The film has also changed the very way the cultural space is being manipulated. People like popular comedian Kapil Sharma have become the arbiters of public taste. His show, usually the first port of call for Bollywood celebrities before their films hit the theatres, refused to host the makers of The Kashmir Files to showcase the film. But popular support has ensured that the film is the biggest grosser in recent times. Enough, in fact, for the Karni Sena (it shot to prominence after it threatened to chop off Deepika Padukone’s nose for acting in a period film) to demand that director Vivek Agnihotri and his team donate at least half their earnings to the welfare of Kashmiri Pandits.
The runaway success of the first-ever movie on the plight of Kashmiri Pandits comes at a time when OTT platforms are used to create new and convenient political and ideological narratives. In most of these productions, the Hindu is shown as the villain, characters from the minority community are shown as victimised by society, and murderers in serials chant Shiva stotram, and so on. The success of The Kashmir Files has set the precedent for an aggressive pushback against these biased narratives.
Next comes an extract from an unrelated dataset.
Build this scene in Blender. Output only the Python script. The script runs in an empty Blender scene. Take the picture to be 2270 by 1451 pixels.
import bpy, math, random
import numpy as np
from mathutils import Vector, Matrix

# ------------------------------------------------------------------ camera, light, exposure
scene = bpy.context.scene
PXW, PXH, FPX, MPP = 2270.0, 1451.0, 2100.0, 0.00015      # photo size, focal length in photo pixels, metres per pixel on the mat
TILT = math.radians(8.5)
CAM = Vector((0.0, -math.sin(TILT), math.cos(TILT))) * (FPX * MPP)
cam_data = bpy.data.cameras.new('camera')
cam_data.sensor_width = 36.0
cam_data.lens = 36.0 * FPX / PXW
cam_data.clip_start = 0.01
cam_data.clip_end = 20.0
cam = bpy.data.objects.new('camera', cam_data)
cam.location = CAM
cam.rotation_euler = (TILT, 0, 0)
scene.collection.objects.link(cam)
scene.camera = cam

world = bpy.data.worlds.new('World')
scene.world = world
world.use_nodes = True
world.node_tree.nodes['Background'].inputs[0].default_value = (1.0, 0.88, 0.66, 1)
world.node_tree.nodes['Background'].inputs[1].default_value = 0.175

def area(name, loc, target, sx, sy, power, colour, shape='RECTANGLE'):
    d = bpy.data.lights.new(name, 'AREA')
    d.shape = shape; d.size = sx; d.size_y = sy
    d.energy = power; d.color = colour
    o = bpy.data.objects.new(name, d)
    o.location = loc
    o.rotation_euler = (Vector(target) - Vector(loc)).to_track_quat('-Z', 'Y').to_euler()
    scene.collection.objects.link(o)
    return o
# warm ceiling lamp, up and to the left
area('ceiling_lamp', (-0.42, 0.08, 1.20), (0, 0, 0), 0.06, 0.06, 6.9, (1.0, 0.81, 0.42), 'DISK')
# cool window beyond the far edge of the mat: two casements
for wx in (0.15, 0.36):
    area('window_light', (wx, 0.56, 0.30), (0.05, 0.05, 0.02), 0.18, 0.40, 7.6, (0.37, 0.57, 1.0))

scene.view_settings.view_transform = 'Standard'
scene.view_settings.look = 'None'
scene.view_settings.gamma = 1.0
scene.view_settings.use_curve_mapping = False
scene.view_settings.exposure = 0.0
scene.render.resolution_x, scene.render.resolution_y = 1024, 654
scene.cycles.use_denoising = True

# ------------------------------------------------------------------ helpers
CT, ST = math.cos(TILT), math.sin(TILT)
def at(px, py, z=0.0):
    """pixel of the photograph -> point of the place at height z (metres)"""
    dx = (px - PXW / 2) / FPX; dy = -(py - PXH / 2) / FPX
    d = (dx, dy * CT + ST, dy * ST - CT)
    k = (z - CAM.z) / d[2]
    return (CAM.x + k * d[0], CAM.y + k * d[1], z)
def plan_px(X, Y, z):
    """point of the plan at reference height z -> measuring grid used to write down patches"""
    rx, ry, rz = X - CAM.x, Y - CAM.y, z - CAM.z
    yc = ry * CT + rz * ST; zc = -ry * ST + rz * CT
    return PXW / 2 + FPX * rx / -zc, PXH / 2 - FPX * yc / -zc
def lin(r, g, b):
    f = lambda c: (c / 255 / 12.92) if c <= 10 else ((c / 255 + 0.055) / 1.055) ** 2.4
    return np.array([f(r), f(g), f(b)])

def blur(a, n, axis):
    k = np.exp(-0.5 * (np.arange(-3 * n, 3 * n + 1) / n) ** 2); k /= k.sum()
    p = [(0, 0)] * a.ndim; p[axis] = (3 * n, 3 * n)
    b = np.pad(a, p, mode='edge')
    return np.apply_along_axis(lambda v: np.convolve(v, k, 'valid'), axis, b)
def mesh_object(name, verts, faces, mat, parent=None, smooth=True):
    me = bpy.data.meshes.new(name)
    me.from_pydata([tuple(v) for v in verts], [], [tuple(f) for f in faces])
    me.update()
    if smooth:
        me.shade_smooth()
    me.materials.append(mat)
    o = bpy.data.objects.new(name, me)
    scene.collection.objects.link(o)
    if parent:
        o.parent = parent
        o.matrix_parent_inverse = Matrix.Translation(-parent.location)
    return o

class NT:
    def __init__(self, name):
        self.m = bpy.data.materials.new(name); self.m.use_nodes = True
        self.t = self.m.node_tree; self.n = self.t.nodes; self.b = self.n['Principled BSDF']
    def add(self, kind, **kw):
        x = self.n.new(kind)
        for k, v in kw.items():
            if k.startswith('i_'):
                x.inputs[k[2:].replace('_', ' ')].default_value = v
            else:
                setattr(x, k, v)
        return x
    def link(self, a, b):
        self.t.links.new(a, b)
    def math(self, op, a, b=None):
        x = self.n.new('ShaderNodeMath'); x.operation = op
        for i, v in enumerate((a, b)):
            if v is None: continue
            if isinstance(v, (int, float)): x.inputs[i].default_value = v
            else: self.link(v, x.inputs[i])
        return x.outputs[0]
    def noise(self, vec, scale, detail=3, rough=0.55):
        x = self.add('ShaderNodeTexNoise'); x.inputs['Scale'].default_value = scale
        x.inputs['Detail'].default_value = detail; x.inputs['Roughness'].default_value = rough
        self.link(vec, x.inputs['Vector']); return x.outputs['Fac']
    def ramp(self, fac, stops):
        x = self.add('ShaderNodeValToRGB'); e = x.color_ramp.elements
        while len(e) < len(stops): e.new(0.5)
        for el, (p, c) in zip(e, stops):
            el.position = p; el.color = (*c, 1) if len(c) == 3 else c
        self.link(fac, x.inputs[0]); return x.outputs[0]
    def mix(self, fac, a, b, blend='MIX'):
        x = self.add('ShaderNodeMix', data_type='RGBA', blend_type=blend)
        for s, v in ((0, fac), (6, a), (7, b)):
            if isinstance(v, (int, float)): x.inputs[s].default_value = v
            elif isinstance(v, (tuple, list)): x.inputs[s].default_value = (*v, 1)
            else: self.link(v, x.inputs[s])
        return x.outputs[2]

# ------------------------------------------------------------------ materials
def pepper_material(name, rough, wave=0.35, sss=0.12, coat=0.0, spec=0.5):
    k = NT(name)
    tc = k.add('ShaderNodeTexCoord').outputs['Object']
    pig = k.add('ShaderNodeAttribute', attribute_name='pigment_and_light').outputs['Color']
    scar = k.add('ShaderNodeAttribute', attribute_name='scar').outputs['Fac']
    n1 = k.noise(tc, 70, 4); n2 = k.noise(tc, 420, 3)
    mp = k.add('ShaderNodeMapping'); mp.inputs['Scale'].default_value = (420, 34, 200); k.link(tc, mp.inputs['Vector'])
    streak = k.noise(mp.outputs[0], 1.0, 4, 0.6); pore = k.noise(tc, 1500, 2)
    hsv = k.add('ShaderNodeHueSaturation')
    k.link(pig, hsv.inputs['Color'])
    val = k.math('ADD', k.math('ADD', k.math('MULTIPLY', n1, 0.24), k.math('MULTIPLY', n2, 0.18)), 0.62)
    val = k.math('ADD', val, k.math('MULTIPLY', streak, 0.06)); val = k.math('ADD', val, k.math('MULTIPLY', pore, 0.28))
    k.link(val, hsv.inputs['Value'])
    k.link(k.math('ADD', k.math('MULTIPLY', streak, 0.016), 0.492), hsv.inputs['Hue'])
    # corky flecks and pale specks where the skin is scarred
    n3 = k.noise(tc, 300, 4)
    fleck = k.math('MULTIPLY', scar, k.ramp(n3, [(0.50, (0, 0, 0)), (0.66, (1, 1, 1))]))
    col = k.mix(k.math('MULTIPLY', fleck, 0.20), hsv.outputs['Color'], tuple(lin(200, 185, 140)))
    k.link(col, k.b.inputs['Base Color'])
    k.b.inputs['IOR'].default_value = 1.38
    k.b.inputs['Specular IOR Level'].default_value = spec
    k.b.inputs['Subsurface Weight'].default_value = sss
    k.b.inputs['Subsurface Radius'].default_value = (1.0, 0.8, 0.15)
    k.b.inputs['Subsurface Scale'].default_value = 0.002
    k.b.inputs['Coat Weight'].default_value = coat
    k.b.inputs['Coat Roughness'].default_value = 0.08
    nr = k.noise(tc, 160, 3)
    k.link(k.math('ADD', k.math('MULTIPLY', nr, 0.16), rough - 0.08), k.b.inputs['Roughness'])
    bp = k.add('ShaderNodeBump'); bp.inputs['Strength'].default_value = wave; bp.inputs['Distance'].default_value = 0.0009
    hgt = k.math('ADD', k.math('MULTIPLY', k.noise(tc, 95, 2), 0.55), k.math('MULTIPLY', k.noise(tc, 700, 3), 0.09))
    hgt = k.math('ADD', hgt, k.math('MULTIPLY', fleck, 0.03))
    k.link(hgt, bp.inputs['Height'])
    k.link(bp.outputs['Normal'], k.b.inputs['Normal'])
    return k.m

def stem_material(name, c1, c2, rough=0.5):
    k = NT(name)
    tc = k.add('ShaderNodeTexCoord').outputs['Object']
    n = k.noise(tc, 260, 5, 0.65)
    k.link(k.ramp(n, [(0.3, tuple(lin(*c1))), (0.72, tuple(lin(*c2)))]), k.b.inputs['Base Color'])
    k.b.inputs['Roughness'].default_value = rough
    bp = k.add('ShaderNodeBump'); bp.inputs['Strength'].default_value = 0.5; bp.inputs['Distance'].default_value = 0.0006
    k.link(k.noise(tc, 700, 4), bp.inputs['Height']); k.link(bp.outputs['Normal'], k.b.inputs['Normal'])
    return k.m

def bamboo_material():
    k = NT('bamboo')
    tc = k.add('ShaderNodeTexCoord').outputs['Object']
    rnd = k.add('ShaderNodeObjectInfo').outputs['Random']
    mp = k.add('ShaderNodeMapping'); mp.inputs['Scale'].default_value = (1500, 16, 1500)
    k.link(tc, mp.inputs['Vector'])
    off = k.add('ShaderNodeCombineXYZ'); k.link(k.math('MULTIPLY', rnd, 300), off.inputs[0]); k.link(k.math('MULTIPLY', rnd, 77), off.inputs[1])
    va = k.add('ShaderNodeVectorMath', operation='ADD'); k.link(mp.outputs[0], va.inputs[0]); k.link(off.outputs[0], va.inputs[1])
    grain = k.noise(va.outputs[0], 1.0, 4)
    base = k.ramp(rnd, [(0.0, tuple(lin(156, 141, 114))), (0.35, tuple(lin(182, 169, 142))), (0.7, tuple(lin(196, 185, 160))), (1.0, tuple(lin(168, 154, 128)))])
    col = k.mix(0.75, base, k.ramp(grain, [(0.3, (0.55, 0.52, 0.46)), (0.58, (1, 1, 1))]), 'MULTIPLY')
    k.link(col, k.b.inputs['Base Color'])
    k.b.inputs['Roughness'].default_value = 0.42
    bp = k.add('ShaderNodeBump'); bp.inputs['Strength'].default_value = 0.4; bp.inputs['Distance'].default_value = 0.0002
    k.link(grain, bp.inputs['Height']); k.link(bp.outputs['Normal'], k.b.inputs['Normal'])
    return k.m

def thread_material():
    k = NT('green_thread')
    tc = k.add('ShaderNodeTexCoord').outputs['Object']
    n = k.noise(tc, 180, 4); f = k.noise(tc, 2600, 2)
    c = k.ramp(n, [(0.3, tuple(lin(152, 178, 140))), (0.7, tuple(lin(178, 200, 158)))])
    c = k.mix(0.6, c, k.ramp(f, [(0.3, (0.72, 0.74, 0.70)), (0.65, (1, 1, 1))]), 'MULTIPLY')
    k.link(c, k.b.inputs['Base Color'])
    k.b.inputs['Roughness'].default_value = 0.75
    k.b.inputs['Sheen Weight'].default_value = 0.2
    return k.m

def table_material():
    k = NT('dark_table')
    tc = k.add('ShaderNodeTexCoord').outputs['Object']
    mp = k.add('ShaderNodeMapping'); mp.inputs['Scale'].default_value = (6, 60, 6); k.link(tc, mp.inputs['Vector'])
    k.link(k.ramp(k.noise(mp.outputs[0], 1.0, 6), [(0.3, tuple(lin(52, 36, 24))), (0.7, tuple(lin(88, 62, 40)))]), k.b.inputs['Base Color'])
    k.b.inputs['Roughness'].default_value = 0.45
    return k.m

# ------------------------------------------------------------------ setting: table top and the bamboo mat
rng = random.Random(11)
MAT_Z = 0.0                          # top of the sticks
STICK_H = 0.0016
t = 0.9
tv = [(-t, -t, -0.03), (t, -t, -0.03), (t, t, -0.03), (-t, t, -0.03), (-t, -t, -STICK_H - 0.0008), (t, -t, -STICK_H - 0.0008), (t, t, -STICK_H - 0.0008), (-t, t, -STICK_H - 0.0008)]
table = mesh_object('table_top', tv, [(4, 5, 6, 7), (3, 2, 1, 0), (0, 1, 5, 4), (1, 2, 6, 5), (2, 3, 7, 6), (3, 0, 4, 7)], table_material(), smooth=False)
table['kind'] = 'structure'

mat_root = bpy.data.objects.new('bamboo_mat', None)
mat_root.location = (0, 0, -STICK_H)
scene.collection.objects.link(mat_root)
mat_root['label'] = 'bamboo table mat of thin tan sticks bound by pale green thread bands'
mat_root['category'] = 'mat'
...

Since the 1950s, much has changed in India. The integrative institutions of the country, migration of people from their ‘home states’ across the length and breadth of India for work, have deepened the feeling of oneness. Even then, the urge to gain from divisive politics packaged as ‘federalism’, ‘local sentiment’ and linguistic identities remains strong. Now, more than ever, this sentiment will be used to ensure a ‘level playing field’ in 2024. But chances are this is unlikely to pay the dividends it once did.